I suspect that part of the response to these symbolic concerns is that the new instrument will really just focus on harmonizing disparate standards particular to corporations. The problem with this idea is that ICL itself is disparate already, so one can’t harmonize some standards (like complicity) without cutting across pre-existing law. Consequently, if the concern is harmonization, perhaps the task is to harmonize ICL as a whole, or at least portions of it that most closely affect these debates. Over the past years, I have argued that we should adopt a single concept of blame attribution universally (including, but not limited to, complicity) to address some of these problems. Since then, I have set out a set of arguments (see here) for this type of global standardization. Although commerce was a major driver in my thinking, I consistently pitched this claim to the entire field of ICL. The idea of a new instrument to do or encourage this for just business cases is less ambitious, but it does fragment the discipline.

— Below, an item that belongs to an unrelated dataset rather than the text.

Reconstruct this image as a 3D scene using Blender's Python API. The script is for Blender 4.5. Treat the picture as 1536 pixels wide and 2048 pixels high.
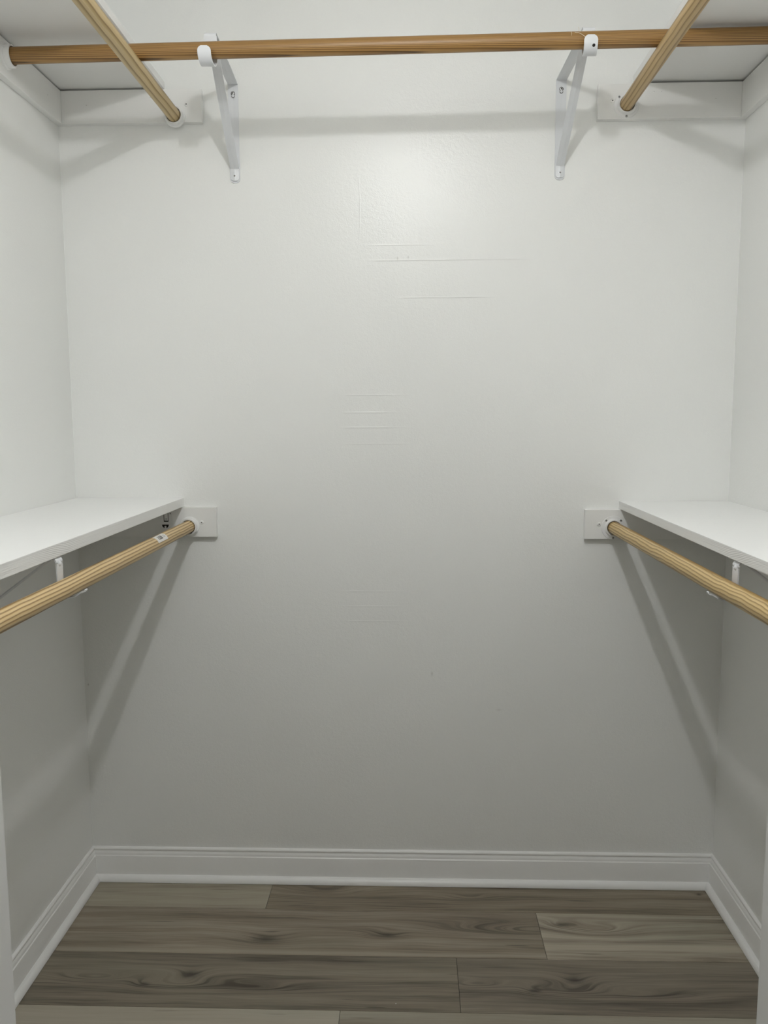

In addition, equating “gross” human rights with ICL brings business and human rights face to face with transitional justice. Up until this point, much of this discussion has assumed a very juridical response to corporate malfeasance. For various reasons I won’t labor here, I believe that judicial responses to this problem are critically important, especially given the immense culture of impunity presently in place. Nonetheless, a number of scholars are less enthusiastic about the fetishization of legal accountability that ICL has brought about. To repackage their concerns into the present context, a new instrument governing gross violations of human rights should not preclude a Truth and Reconciliation Commission instead of a criminal trial, in response, say, to corporate implication in Apartheid South Africa. This poses an interesting tension, however, since we are unequivocally calling for greater judicial-type accountability, including overcoming legal barriers that tend to inhibit it. Those negotiating a new instrument will have to confront this inherent tension.

This brings us to the dangers of “crowding out”. A focus on “gross” violations of human rights could undermine Professor Ruggie’s excellent work on corporations and human rights simpliciter. A new and exciting scholarship is emerging in ICL lamenting the extent to which ICL crowds out other agenda. The moral intensity of atrocity impedes our vision of political economy, colonial history, and human rights performance, all of which also play important causal roles in reproducing mass violence. We simply forget about these other contextual factors in our enthusiasm for sensationalized trials (which arguably do too little to deal with root causes). I have misgivings about this “crowding out” thesis as a critique of ICL (see here), but it is helpful in reminding us of the need to pursue solutions to the problem of business and human rights generally at the same time we develop new tools for the worst types of violations. In other words, our enthusiasm for a new instrument on corporate responsibility for “gross” human rights violations should not obscure the need for deeper structural change and our commitment to pursuing it.

Overall, with respect to “gross” violations at least, one wonders whether the better approach is just to focus on what we already have—the relationship between current ICL and commerce remains very poorly understood, not to mention very infrequently enforced. To be sure, there are upsides to the treaty approach that may outweigh the potential pitfalls I point to; my enthusiasm may win out over my apprehensions depending on the precise parameters of a draft treaty. But however this particular initiative plays out, greater emphasis on the relationship between extant ICL and business will illuminate the possibilities for accountability that already exist, without inviting States back to a negotiating table. In this respect, too, the possibility of a new instrument should not blind us to the work already at hand.